Und in Thüringen wird die Normalisierung der Rechtsaußen Alternative mittlerweile zum Standard. Never forget die Kurzzeit-Ministerpräsidentenschaft des FDP-Politikers Thomas Kemmerich. Mit fünf Prozent bei der Landtagswahl gelangte der Liberale damals an fünf Minuten Ruhm. Ein Ministerpräsident von Gnaden und mit Stimmen von AfD und CDU.
Die Regierungskrise war perfekt. Drei Tage später reichte Kemmerich sein Rücktrittsgesuch ein. Linken-Politiker Bodo Ramelow übernahm mit seiner rot-grün-roten Regierung. Laut einer Erhebung der Rosa-Luxemburg-Stiftung liegt das kleine Thüringen auch auf Platz zwei, wenn es um die Kooperation mit rechten Parteien auf kommunaler Ebene gibt.
28 Mal gab es dort laut der Studie nachweisbare Fälle von Kooperation seit den Kommunalwahlen 2019. Zumeist gehe es dabei um die Kooperation von CDU und AfD, heißt es in der Studie. Aber auch mit den anderen demokratischen Parteien habe es partiell Zusammenarbeit gegeben – allerdings nicht in dem Ausmaß.

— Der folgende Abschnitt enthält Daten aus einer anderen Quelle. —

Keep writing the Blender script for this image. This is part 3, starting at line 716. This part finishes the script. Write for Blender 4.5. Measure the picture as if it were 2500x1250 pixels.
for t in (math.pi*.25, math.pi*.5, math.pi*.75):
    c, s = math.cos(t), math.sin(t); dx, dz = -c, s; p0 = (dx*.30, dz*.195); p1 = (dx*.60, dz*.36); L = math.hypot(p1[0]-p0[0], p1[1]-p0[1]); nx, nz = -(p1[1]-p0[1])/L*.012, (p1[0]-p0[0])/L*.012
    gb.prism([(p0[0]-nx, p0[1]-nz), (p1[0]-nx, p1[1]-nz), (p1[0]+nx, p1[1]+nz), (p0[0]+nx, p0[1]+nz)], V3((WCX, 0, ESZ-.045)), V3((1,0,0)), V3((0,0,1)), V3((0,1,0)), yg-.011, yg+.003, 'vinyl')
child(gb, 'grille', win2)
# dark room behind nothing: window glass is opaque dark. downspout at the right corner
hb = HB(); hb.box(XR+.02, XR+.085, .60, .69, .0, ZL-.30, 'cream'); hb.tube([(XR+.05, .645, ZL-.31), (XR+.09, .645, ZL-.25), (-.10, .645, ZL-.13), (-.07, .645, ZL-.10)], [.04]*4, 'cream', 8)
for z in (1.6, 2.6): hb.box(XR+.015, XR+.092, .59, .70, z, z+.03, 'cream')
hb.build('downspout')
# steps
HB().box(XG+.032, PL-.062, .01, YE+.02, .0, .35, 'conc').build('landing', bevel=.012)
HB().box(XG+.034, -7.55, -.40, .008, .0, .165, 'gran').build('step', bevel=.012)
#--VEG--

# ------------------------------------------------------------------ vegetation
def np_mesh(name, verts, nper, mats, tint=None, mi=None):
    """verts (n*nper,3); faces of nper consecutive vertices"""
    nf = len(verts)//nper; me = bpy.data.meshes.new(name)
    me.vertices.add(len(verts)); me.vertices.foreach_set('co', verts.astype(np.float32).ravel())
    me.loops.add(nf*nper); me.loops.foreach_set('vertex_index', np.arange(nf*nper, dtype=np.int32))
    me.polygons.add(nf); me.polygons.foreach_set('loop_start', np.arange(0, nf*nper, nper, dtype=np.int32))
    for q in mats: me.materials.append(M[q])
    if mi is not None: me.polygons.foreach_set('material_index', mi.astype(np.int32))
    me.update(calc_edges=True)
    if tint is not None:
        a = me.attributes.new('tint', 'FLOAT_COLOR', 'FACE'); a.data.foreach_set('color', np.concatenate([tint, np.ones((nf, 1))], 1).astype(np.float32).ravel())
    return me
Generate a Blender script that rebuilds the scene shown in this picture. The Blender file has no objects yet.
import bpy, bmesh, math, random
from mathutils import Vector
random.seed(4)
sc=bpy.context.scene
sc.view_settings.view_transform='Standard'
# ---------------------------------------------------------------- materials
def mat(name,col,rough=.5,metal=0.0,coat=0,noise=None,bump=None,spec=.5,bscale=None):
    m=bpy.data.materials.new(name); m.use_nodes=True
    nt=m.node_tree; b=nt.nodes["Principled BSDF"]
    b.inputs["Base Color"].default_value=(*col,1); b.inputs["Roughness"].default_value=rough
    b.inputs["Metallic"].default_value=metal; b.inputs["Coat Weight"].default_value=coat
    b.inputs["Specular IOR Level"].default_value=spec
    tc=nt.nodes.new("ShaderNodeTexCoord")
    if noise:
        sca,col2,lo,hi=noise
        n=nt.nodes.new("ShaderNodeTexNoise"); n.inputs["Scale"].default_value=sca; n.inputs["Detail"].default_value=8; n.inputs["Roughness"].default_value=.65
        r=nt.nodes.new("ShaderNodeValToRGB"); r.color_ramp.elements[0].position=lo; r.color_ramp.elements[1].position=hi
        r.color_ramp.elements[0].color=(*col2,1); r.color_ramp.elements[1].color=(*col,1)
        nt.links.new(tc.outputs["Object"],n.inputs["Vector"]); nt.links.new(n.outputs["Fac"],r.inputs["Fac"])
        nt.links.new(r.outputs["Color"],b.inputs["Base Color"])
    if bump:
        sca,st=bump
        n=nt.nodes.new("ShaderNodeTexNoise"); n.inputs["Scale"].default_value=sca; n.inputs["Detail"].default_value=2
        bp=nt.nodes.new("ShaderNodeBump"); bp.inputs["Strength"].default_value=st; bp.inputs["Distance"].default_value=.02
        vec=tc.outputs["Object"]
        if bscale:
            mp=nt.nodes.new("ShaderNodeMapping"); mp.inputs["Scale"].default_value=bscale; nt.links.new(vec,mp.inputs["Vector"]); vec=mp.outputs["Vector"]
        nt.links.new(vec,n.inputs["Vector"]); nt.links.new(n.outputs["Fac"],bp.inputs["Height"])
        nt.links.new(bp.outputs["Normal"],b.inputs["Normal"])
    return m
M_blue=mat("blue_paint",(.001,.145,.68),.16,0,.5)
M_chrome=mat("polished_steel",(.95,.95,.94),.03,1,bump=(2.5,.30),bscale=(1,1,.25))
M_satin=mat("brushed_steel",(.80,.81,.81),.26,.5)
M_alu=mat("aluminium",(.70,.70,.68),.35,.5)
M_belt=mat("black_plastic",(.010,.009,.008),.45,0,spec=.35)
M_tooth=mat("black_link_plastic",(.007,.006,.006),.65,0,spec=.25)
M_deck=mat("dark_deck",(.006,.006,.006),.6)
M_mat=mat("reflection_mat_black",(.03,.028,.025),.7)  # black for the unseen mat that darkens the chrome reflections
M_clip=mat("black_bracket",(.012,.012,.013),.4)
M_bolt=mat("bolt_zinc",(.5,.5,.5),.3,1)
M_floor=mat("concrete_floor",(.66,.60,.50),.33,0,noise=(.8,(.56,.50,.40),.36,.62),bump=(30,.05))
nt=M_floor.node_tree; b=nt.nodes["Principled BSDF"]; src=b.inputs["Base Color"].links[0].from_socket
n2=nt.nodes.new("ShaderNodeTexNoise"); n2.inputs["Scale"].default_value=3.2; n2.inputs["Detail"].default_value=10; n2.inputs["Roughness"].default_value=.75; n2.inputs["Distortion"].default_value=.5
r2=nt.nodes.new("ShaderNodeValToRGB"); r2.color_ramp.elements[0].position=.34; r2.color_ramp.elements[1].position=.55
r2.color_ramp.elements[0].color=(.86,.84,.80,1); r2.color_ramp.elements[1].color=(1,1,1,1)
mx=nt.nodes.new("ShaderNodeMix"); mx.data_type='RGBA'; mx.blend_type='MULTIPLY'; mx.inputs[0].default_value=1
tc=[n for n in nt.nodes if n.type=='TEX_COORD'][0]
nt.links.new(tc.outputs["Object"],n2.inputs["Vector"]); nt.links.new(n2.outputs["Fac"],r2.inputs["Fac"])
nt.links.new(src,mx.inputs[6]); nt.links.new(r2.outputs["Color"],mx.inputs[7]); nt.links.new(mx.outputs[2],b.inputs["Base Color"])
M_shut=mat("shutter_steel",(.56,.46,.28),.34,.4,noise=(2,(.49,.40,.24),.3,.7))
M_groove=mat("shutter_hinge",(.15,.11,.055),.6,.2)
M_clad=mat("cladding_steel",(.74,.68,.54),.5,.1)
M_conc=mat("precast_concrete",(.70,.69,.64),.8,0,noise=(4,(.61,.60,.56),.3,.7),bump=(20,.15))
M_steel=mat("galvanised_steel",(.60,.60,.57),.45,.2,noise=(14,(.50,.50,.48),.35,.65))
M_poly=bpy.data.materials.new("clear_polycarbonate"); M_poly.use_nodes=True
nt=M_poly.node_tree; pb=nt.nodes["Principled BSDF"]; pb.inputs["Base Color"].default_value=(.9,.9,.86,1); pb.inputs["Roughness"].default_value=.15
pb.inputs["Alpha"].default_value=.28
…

Die CDU täte also gut daran, ihr Versprechen, nicht mit "Radikalen" zusammenzuarbeiten, tatsächlich einzulösen. Stattdessen hat Voigt im Februar erklärt, er sehe nichts Unanständiges daran, Gesetze mit Stimmen der AfD durch den Landtag zu bringen.
Viel Normalität für eine Partei, die Schlagzeilen mit "Remigrations"-Phantasien und menschenverachtenden "Quasselgruppen" macht. Hass auf Menschen ist keine Meinung und die AfD keine normale Partei. Sie wie eine zu behandeln, kann der Demokratie nur einen Bärendienst erweisen. Die Demokrat:innen in Bund und Ländern sind nun gefragt, Höcke und Co nicht weiter zu normalisieren.